June 2, 2008

Human Bitten By Feline

Hey, everyone—
No I haven’t finished the projects yet. In fact another one has taken me on:

It seems someone came in a few days ago and dropped off a cat in our neighborhood. She’s been hanging out around the pool.

Since I got to Florida 15 months ago, I’ve been content not being responsible for anyone but me. But this little lady [she’s 3 colors, so is probably female] is so friendly and, when the park manager mentioned that she has lost weight since she arrived here, my heart melted.

So, I carted over to PetSmart today and laid in a supply of kitten food [she’s at least an adolescent but, since she’s been losing weight, I figure she can use the extra nutrients to start with] litter, a litter box, a scratcher and a couple of toys. I drove home, set everything up, walked over to the pool and—she’s nowhere to be found. Of course.

Now that I’ve committed myself, I’m feeling a bit anxious for her though she probably was simply hiding from the sun [it’s a scorcher out there, today].

So, anyway, I may be taking on a new family member tonight and a trip to the vet just got added to tomorrow’s itinerary. If there is a merciful God, she’s not already pregnant and, as well as her shots, she’ll be staying at the vet’s for several hours while she gets a full check-up, gets spayed, etc.

So, so much for being responsible only for myself. **sigh**

Oh, well, I’ve had a parade of cats go through my home for 35 years or more. [Or, to be more precise, numerous feline owners have allowed me to reside in their house with them.]
Tess lived to be 19, fergoshsakes!

This little lady hasn’t even told me her name, yet—let alone whether she’ll want to help with the blogs. If she has a penchant for politics, spiritual matters or even funny videos, she’ll likely put in an appearance every so often. We’ll see.

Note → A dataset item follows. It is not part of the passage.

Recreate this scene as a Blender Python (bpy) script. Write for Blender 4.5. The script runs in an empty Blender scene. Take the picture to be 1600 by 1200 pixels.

The Future Was Yesterday said...

I don't mean to be unkind, but I'm SO glad to see there's another sucker besides me.:) We weren't even living here yet - just moving in. I had the door "locked" open so I could carry things in. This tiny black object sauntered into the house like she owned the place! She does. We just pay the mortgage and buy her kitty food so she won't throw us out. She was very well groomed, very well fed, and very friendly. As I held her, I thought: "Somebody's kitten got out. How terrible for them." But we don't do things that way, so armed with several closeups printed out, we made the rounds of the subdivision. It took the whole day. Finally, I got back in the car exhausted, and said, "well honey, that was the last house, and they said no, it's not our kitten. What now?" My wife responded by jumping up and down in the car seat, crying, screaming, and trying to strangle me, all at once.

The beautiful little darling's name is Ebony, she's jet black, the vet said she was in fine shape, wasn't pregnant, all the right words. We rushed home, and fought for the rest of the day over who got to spoil her next!:)

two crows said...

hi, future--
just color me whatever your favorite flavor of sucker is -- I'll go along with it.

Jake was indignant yesterday when I left to go swimming. he's going to have to get used to the idea that pets aren't allowed outside here unless they're on a leash and I would never subject a cat to such humiliation let alone risk. a dog is unlikely to jump up on a fence and end up hanging itself. a cat very well could.